His realm and absolute remit stretched from the gates of Vienna to the gardens of Babylon, from Budapest to Aden. He was one of the richest men of all time who never wore the same clothes twice, ate off solid gold plates encrusted with jewels, and took his pleasure in a harem of more than 300 women.

An octogenarian, he was utterly ruthless, employing an assassination squad of deaf mutes to strangle traitors. (The reasoning was that they could never be influenced by the pleas for mercy of their victims, nor tell any tales.)

Suleiman had used them to dispatch both his Grand Vizier (his prime minister) and his favorite sons. Less worthy subjects could be executed by pouring molten lead down their throats.

Yet by the standards of the day and his own dynastic line he was not especially violent. Other sultans had done worse: one, tiring of his womenfolk, had drowned his entire harem - some several hundred strong in muslin sacks at the bottom of the Bosphorus; a second had written into the royal prerogative that he could shoot ten or more citizens a day with his bow and arrows from the roof of his palace.

Suleiman controlled the greatest fighting force in the world. Before him lay an armada of 200 ships ready to sail, an army of 40,000 troops on board. He planned to wipe the barren rock of Malta and the Knights of St John from the map.

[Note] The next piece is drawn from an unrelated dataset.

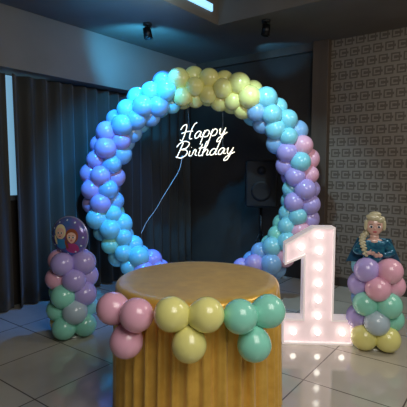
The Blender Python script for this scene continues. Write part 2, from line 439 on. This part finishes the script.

These knights lived by raiding and disrupting his Ottoman shipping routes. The last straw had been their capture of the prized ship of his powerful courtier the Chief Black Eunuch.

Because all his "parts" had been cut off by a clean sweep of a razor a metal tube had been inserted into his urethra and the wound cauterized in boiling oil the eunuch was also entrusted to look after Suleiman's harem.

The Sultan did not expect undue trouble exacting his revenge. A mere 700 knights stood in his way. Such a rabble would be quickly cleared.

The Turkish fleet headed across the Mediterranean in March 1565. Aboard the ships were the elite janissary shock-troops the "Invincible Ones" who had carried Islam across Europe with the slashing blades of their scimitars.

Accompanying them were the blackplumed cavalry corps and the infantry as well as the drug-crazed Iayalars who wore the skins of wild beasts and whose raison d'etre was to reach paradise through death as they slit infidel Christian throats in battle.

In late May 1565, the invasion force arrived at the island. The knights awaiting them enjoyed good intelligence of their plans and had asked for assistance from the Christian armies of European nations. Every kingdom spurned their request other than Sicily, which said that if the knights held out, help would eventually come.